We also carried out site surveys and asked personnel who were working on site about electrical safety and the management of electrical risks.


We identified several areas where there were opportunities to improve. These were presented to the site management team in a feedback presentation and more formally in a report. The findings showed significant opportunities in Arc Flash Risk Management, Isolations and Electrical Shock Risk Management.

Hazards specific to Solar Farms

The main issue specific to Solar Farms that we identified was with the Solar Panels themselves as they generate electricity. The good news is that Solar Farms are modular and so it is easier to produce isolation and safe working procedures, than for more typical industrial or commercial electrical distribution systems.

“Test before touch” or “Test for dead” processes are very important, and you should ensure that the correct type of test equipment is used. Voltage indicators should be tested immediately before and after use with a proprietary proving unit.
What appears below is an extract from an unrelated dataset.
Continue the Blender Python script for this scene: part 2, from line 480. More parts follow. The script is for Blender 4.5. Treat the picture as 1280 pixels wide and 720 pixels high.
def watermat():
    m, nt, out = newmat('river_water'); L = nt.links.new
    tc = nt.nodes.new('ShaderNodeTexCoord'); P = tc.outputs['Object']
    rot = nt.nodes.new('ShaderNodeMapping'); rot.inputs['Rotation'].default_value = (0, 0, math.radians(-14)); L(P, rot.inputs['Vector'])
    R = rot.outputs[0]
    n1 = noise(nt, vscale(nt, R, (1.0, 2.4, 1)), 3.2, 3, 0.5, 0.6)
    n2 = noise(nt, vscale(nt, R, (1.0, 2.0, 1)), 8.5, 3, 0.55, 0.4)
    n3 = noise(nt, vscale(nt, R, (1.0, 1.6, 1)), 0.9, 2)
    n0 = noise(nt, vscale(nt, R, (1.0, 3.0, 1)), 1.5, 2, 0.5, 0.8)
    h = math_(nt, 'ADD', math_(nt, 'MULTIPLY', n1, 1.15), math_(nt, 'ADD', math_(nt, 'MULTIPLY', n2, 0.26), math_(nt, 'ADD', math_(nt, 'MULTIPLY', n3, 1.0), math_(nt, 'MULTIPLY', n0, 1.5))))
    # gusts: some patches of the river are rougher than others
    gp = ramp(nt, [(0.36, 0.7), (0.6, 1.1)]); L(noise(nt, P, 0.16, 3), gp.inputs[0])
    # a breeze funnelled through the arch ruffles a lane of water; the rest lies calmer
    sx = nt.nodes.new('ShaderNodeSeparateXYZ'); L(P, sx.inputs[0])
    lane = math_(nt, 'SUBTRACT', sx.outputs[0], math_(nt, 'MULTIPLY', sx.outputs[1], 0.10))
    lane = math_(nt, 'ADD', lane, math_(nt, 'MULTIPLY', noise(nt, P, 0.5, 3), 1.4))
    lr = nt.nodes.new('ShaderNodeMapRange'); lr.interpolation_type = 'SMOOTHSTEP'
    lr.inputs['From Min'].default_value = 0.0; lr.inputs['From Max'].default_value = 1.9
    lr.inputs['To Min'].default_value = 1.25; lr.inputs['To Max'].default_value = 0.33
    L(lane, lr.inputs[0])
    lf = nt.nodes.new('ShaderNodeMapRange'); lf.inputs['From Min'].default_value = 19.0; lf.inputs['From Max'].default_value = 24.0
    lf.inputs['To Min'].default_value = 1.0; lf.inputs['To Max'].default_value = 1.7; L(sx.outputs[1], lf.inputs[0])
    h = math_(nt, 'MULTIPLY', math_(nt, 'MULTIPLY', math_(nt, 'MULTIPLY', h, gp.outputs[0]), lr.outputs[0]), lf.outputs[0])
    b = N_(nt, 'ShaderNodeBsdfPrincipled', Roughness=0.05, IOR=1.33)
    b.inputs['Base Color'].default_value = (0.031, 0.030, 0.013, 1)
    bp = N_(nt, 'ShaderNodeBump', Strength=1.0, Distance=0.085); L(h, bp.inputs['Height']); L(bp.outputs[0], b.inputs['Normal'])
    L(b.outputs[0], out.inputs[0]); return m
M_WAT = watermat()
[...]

There are also a lot of power inverters and other enclosures out in the field that should be shrouded to IP2X to minimise electric shock risk during fault finding activities. As the Solar Farm gets older, it is important to make sure that the IP2X protection is maintained by auditing and inspection especially during and after maintenance activities.

I think it is fair to say that Solar Farms are a relatively new phenomenon and can be operated by organisations that do not have a long history of electrical safety management experience. This lack of experience can lead to gaps in their Electrical Safety Management Systems. Unfortunately, failures of an Electrical Safety Management System can result in serious injury or fatality. Fortunately, these events are rare but because of the complacency that can result from their scarcity, when the holes in the Swiss cheese line up, the worst can happen. Far better to have someone independent to the Organisation to audit your Electrical Safety Management System to prevent the accident before it happens.

Solar Farms can sometimes be operated and maintained by the Company that designed and installed them rather than the owner. Dependent upon the Company supplying the Solar Farm, they may or may not have a great deal of operational and electrical safety management experience. If they do lack experience, they might be more likely to have an electrical accident. The Company owning the asset (Electrical Duty Holder) might not take kindly to the exposure to public/regulatory scrutiny that this would bring.

Arc Flash Studies

Calculating the arc flash hazard for each of piece of equipment on a Solar Farm should cost significantly less that carrying out an arc flash study on a typical industrial or commercial electrical distribution system. The reason for this is that Solar Farms tend to be very modular in their construction, which means detailed modelling of one of the modules can be quickly and cheaply replicated many times for the rest of the network. This obviously reduces the overall cost of the arc flash study for a Solar Farm versus other types of electrical networks.